The former coalition government introduced income contingent loans to the VET sector in 2007. This helped extend education opportunities to those who had never previously believed a higher education was within their grasp. VET FEE-HELP enables all Australians to benefit from training, giving people a better employment future. Schedule 2 of the bill clarifies that the Higher Education Support Act is to this extent a tax law, for the purposes of the Taxation Administration Act, ensuring that the responsibility for the collection of the debt incurred via VET FEE-HELP or FEE-HELP rests with the taxation commissioner.

This bill seeks to amend the provisions concerning the permissible time frame the minister has in order to approve a request to become a higher education or VET provider. Currently, the minister has 90 days in which to approve the application from the receipt of the application. This bill will ensure that even if this time frame is not met, the minister may still approve the provider. The coalition does, however, caution the minister that a blow-out in time for approvals will not be acceptable.

Part 4 ensures that the secretary can revoke or alter a determination that an advance can be made to a provider. Again, the circumstances under which this may occur are outlined and provide that serious cases of misconduct can result in action from the Commonwealth.

Part 2 of the bill introduces subclauses 25 (2) and (3), outlining the circumstances in which a provider must provide written information to the minister when they believe they are in breach of their contractual requirements. Certainly, to some this may appear to be bit of a nanny state clause; however, on the understanding that in the first instance the department will work with the provider to rectify any problems, the coalition, whilst having some concerns, recognises that this mirrors a clause in the National VET Regulator Bill and we will not be opposing this measure.

As a country we need to ensure that we are positioning ourselves in the best possible space to deliver high-quality, industry-driven training. Vocational training has such a critical role to play here in helping us meet the future workforce challenges in both existing industries such as mining and in new economies yet to be explored.

Whilst these are good measures, regrettably we do find ourselves facing some significant challenges in the VET sphere. The national partnership agreement as re-announced by the Prime Minister earlier this year has been the subject of much speculation. Ultimately, this was little more than a re-announcement of a plan for a new national partnership agreement. The 'national entitlement for a training place' is indeed nothing new. Labor committed to this in the 2010-11 budget, and I draw the responsible minister's attention to the Skills for Sustainable Growth fact sheet, What is the national entitlement to a quality training place? The word 'quality' appears to have vanished, but there is little else of difference nearly two years on.

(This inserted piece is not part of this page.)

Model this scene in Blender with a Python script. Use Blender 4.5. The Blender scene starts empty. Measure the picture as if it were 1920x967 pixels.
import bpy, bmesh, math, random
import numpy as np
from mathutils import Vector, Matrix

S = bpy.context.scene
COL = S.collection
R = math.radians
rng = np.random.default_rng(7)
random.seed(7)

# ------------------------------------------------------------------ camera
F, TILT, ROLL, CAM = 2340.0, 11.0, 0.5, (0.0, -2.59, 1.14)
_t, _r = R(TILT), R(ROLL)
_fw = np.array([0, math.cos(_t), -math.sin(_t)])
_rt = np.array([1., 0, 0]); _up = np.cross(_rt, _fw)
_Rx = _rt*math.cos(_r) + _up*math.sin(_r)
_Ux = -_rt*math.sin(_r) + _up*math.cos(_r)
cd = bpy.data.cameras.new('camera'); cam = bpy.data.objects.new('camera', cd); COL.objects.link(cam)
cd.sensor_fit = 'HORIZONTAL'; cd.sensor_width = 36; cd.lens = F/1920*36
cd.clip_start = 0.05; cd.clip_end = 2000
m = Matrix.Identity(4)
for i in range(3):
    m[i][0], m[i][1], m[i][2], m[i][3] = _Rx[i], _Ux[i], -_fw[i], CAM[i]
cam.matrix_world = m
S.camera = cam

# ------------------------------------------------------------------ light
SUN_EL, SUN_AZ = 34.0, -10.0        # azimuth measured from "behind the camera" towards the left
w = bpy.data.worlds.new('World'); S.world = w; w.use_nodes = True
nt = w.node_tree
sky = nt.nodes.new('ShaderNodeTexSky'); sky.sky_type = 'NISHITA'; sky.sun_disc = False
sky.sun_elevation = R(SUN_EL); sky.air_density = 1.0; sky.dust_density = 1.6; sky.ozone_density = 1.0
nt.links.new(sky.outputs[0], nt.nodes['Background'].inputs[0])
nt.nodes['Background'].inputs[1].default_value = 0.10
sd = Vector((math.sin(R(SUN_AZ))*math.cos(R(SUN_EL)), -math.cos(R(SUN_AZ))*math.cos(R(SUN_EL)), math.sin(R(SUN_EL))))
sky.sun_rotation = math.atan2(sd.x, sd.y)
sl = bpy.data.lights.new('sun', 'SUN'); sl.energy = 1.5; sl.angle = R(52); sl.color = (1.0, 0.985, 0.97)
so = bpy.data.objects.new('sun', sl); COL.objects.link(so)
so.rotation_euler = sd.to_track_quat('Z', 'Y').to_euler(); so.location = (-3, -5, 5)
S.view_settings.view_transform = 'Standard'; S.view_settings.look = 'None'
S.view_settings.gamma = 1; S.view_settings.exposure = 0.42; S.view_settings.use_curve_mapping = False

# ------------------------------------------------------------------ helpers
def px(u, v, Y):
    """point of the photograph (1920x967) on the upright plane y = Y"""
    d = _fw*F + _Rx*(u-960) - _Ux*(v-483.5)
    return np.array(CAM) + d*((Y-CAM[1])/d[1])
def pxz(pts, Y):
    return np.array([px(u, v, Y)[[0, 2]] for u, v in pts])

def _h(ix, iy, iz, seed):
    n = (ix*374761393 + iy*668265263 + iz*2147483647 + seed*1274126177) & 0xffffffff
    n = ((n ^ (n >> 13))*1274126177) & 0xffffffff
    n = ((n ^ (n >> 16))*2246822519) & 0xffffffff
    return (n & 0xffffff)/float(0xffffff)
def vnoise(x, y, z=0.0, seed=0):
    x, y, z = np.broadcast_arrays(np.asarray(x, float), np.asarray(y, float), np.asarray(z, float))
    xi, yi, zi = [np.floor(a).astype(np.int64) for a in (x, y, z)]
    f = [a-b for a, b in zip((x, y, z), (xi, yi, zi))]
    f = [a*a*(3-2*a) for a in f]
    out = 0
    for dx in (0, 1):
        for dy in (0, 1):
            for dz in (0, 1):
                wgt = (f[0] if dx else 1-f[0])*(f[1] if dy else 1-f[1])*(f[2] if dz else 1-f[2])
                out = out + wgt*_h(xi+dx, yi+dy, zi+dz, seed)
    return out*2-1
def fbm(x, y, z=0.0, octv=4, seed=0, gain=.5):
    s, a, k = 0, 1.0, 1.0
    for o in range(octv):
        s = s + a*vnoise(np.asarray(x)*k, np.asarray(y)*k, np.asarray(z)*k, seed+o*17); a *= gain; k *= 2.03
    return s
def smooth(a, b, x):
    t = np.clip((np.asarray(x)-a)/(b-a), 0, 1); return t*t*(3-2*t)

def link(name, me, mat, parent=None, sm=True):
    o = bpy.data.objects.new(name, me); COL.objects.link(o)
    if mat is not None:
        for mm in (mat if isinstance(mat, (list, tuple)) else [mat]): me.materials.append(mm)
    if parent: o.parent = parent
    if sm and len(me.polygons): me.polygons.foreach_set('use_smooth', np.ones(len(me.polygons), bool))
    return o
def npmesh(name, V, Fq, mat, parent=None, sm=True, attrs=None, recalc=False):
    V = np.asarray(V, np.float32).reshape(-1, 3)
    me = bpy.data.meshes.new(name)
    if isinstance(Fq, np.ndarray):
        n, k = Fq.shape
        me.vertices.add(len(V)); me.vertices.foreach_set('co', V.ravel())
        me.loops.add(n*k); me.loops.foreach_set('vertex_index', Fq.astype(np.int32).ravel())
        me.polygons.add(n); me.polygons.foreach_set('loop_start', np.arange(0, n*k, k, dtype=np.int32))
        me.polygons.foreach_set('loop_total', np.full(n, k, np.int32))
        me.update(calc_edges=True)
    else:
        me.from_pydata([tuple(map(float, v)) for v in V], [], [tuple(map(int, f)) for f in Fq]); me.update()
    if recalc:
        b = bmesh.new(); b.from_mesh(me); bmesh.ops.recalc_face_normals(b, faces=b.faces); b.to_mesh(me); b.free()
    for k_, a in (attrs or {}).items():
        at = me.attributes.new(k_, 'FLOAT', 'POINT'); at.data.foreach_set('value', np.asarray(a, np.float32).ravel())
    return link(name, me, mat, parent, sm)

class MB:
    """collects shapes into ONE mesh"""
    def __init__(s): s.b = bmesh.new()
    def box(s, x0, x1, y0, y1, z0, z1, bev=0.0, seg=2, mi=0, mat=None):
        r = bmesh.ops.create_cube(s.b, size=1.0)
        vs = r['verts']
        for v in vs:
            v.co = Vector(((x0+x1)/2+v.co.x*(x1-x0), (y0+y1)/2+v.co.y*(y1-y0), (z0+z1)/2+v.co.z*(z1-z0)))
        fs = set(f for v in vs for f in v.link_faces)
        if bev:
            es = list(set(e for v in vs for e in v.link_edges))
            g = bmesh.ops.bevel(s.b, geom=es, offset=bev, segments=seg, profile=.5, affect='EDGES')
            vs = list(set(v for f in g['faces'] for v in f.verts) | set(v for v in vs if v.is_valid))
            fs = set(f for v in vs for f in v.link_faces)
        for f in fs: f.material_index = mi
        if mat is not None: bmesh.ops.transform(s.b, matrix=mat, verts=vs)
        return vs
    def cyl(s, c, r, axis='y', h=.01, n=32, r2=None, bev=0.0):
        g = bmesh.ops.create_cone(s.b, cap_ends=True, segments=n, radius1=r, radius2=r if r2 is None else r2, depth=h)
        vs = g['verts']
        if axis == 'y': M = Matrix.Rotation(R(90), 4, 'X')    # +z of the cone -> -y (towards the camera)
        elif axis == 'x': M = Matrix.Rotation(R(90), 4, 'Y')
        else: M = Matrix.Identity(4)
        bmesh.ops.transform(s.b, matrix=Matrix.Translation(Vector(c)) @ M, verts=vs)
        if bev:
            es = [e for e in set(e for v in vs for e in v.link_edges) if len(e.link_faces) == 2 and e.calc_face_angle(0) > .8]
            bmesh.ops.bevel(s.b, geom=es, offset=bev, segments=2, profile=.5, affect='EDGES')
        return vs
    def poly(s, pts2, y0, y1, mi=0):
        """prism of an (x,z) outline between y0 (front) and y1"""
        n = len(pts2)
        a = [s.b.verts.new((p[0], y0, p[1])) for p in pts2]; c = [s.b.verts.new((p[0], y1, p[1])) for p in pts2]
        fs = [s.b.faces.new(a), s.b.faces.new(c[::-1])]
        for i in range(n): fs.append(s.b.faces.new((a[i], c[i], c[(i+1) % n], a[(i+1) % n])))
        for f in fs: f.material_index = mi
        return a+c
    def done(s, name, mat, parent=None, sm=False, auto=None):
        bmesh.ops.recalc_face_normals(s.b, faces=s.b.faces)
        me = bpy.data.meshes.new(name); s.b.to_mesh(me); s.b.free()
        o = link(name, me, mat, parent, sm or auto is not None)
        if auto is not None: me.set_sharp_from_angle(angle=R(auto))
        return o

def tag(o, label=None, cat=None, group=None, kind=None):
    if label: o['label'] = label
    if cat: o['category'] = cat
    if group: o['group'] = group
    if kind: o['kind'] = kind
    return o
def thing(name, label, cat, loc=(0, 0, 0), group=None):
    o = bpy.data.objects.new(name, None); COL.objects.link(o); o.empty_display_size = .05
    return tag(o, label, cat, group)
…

Given this government's significant botching of the Productivity Places Program, it could be time that they conceded they do not have the skills or the know-how to implement VET programs. They got so desperate with the Productivity Places Program that they were forced to handball them off to the states, then surreptitiously siphon off the money to other programs that they hoped to brand more favourably. This could well be why, as I understand it, states are a little reluctant to sign on the dotted line this time around.

However, despite the numerous problems that have been the making of the federal government in this space, we do have thousands of committed providers who are endeavouring to do their best to provide a quality education both for local and international students. The coalition is committed to assisting these providers to operate within a framework that ensures a quality education within sensible business parameters for these training businesses.

We clearly have a way to go to in order to ensure that Australia is a preferred choice for international students seeking the best quality education, and for Australian students wanting a globally competitive advantage. But we in the coalition are committed to this goal and we do trust that this bill, properly administered in a policy sense, will help to realise this ambition.